Given information =>
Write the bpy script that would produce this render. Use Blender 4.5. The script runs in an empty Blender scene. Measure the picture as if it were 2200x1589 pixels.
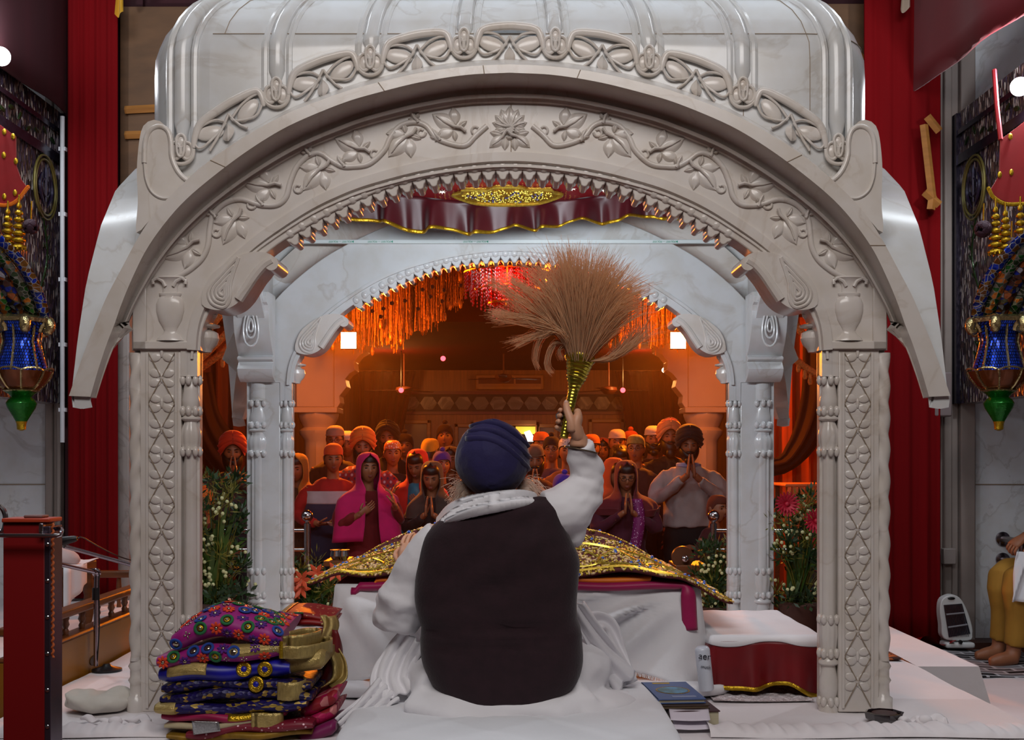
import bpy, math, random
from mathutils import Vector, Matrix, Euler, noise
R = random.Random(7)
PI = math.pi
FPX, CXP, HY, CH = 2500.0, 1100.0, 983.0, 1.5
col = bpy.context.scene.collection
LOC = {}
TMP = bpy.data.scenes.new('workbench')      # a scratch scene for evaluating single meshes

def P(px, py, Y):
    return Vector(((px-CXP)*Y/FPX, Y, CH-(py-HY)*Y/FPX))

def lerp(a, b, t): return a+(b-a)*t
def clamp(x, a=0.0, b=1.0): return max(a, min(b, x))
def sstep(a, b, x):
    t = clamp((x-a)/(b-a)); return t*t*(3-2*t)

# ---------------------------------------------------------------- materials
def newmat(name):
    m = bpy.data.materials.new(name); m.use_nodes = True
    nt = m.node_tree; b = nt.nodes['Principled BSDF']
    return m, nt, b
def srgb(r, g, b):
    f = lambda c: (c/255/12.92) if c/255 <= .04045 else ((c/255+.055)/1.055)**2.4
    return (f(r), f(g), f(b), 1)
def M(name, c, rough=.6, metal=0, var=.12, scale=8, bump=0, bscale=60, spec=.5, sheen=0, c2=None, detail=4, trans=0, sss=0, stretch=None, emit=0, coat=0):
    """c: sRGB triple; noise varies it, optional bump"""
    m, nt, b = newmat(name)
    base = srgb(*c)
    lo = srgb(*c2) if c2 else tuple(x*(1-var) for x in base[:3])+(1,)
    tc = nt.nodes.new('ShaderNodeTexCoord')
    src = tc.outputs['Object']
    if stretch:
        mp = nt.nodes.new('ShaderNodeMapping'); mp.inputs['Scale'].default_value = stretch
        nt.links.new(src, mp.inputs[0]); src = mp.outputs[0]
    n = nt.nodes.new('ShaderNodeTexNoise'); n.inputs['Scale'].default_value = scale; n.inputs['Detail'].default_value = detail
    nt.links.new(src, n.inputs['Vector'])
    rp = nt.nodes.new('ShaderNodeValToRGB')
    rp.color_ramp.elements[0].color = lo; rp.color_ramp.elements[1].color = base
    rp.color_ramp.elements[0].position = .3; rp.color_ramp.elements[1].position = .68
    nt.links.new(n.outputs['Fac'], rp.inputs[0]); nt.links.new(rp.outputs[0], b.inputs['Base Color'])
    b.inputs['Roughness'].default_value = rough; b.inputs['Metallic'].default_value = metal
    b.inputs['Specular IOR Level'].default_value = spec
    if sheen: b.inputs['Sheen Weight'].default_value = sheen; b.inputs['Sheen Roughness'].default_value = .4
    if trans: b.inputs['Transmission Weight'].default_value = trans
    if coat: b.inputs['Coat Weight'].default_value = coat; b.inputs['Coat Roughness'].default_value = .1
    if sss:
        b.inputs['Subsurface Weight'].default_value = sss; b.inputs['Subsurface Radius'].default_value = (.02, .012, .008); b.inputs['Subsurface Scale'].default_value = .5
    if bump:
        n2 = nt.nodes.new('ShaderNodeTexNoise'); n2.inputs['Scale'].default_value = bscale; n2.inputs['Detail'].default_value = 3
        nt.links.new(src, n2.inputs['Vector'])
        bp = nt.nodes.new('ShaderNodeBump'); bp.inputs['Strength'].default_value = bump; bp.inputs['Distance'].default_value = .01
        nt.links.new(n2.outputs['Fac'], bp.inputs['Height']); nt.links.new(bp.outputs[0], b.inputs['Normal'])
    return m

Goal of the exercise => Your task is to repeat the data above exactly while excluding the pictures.

Reply to the task =>
Write the bpy script that would produce this render. Use Blender 4.5. The script runs in an empty Blender scene. Measure the picture as if it were 2200x1589 pixels.
import bpy, math, random
from mathutils import Vector, Matrix, Euler, noise
R = random.Random(7)
PI = math.pi
FPX, CXP, HY, CH = 2500.0, 1100.0, 983.0, 1.5
col = bpy.context.scene.collection
LOC = {}
TMP = bpy.data.scenes.new('workbench')      # a scratch scene for evaluating single meshes

def P(px, py, Y):
    return Vector(((px-CXP)*Y/FPX, Y, CH-(py-HY)*Y/FPX))

def lerp(a, b, t): return a+(b-a)*t
def clamp(x, a=0.0, b=1.0): return max(a, min(b, x))
def sstep(a, b, x):
    t = clamp((x-a)/(b-a)); return t*t*(3-2*t)

# ---------------------------------------------------------------- materials
def newmat(name):
    m = bpy.data.materials.new(name); m.use_nodes = True
    nt = m.node_tree; b = nt.nodes['Principled BSDF']
    return m, nt, b
def srgb(r, g, b):
    f = lambda c: (c/255/12.92) if c/255 <= .04045 else ((c/255+.055)/1.055)**2.4
    return (f(r), f(g), f(b), 1)
def M(name, c, rough=.6, metal=0, var=.12, scale=8, bump=0, bscale=60, spec=.5, sheen=0, c2=None, detail=4, trans=0, sss=0, stretch=None, emit=0, coat=0):
    """c: sRGB triple; noise varies it, optional bump"""
    m, nt, b = newmat(name)
    base = srgb(*c)
    lo = srgb(*c2) if c2 else tuple(x*(1-var) for x in base[:3])+(1,)
    tc = nt.nodes.new('ShaderNodeTexCoord')
    src = tc.outputs['Object']
    if stretch:
        mp = nt.nodes.new('ShaderNodeMapping'); mp.inputs['Scale'].default_value = stretch
        nt.links.new(src, mp.inputs[0]); src = mp.outputs[0]
    n = nt.nodes.new('ShaderNodeTexNoise'); n.inputs['Scale'].default_value = scale; n.inputs['Detail'].default_value = detail
    nt.links.new(src, n.inputs['Vector'])
    rp = nt.nodes.new('ShaderNodeValToRGB')
    rp.color_ramp.elements[0].color = lo; rp.color_ramp.elements[1].color = base
    rp.color_ramp.elements[0].position = .3; rp.color_ramp.elements[1].position = .68
    nt.links.new(n.outputs['Fac'], rp.inputs[0]); nt.links.new(rp.outputs[0], b.inputs['Base Color'])
    b.inputs['Roughness'].default_value = rough; b.inputs['Metallic'].default_value = metal
    b.inputs['Specular IOR Level'].default_value = spec
    if sheen: b.inputs['Sheen Weight'].default_value = sheen; b.inputs['Sheen Roughness'].default_value = .4
    if trans: b.inputs['Transmission Weight'].default_value = trans
    if coat: b.inputs['Coat Weight'].default_value = coat; b.inputs['Coat Roughness'].default_value = .1
    if sss:
        b.inputs['Subsurface Weight'].default_value = sss; b.inputs['Subsurface Radius'].default_value = (.02, .012, .008); b.inputs['Subsurface Scale'].default_value = .5
    if bump:
        n2 = nt.nodes.new('ShaderNodeTexNoise'); n2.inputs['Scale'].default_value = bscale; n2.inputs['Detail'].default_value = 3
        nt.links.new(src, n2.inputs['Vector'])
        bp = nt.nodes.new('ShaderNodeBump'); bp.inputs['Strength'].default_value = bump; bp.inputs['Distance'].default_value = .01
        nt.links.new(n2.outputs['Fac'], bp.inputs['Height']); nt.links.new(bp.outputs[0], b.inputs['Normal'])
    return m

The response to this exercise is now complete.